--- Begin ---

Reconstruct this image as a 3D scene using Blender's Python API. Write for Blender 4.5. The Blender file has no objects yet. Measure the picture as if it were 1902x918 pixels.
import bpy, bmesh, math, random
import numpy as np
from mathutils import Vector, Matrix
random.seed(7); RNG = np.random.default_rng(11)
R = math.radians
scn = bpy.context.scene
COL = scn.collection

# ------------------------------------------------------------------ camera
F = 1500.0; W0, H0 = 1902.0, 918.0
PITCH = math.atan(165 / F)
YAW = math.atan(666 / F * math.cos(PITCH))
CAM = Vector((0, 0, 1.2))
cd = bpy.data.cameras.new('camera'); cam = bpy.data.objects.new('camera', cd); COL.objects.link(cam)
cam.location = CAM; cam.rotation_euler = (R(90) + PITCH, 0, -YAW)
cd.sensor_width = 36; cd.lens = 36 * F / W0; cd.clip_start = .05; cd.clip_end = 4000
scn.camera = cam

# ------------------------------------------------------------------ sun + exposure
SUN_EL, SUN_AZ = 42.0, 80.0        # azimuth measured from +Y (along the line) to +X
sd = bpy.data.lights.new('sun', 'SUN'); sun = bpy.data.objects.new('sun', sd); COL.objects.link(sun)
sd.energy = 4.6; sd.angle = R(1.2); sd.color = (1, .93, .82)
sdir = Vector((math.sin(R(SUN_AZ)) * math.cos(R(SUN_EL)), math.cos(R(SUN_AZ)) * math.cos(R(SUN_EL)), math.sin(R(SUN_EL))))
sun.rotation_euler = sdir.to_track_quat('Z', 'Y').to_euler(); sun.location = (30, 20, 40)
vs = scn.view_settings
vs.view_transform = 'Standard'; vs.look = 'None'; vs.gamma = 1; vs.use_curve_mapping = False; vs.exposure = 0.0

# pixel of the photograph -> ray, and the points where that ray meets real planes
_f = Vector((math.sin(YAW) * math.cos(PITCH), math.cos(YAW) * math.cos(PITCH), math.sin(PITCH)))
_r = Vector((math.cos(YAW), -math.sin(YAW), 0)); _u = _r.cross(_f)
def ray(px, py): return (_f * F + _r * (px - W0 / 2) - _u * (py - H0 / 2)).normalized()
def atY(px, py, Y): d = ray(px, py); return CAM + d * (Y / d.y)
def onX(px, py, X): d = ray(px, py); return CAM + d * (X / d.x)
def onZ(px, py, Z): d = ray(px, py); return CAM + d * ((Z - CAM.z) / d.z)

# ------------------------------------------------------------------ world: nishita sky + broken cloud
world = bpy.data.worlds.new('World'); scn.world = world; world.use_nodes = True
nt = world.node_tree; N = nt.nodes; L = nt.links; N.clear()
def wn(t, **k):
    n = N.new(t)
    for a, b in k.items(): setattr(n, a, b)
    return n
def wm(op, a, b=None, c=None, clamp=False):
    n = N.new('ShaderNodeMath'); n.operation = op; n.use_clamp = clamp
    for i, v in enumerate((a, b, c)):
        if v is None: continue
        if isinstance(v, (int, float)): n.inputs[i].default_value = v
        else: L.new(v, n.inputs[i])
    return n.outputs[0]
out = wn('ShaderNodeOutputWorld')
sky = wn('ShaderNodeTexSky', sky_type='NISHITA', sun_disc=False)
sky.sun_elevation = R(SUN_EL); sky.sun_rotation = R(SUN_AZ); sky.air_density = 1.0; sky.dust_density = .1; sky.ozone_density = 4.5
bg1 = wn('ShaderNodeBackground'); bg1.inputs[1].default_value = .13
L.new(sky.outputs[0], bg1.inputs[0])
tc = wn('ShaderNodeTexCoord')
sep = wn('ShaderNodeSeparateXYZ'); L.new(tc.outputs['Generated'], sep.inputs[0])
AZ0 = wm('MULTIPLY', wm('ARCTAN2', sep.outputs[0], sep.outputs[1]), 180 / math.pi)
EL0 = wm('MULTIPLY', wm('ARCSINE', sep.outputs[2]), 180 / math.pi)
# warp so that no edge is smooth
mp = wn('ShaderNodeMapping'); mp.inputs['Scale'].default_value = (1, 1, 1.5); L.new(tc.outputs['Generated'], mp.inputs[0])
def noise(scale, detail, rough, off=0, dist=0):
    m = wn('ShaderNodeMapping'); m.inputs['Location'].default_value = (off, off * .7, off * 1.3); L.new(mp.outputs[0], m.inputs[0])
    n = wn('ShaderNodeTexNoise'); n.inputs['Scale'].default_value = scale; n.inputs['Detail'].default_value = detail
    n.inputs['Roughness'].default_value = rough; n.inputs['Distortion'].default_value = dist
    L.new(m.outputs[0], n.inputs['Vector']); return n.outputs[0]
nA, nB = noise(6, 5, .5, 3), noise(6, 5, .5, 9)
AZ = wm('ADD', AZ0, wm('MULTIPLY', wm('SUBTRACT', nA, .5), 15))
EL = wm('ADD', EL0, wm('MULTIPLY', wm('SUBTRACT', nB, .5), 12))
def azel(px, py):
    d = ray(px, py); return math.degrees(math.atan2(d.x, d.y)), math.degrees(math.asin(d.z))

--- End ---

## The problem
Starting at the first line of the material above, reproduce each line exactly up to and including the line with "COL = scn.collection".

## Exercise solution
Reconstruct this image as a 3D scene using Blender's Python API. Write for Blender 4.5. The Blender file has no objects yet. Measure the picture as if it were 1902x918 pixels.
import bpy, bmesh, math, random
import numpy as np
from mathutils import Vector, Matrix
random.seed(7); RNG = np.random.default_rng(11)
R = math.radians
scn = bpy.context.scene
COL = scn.collection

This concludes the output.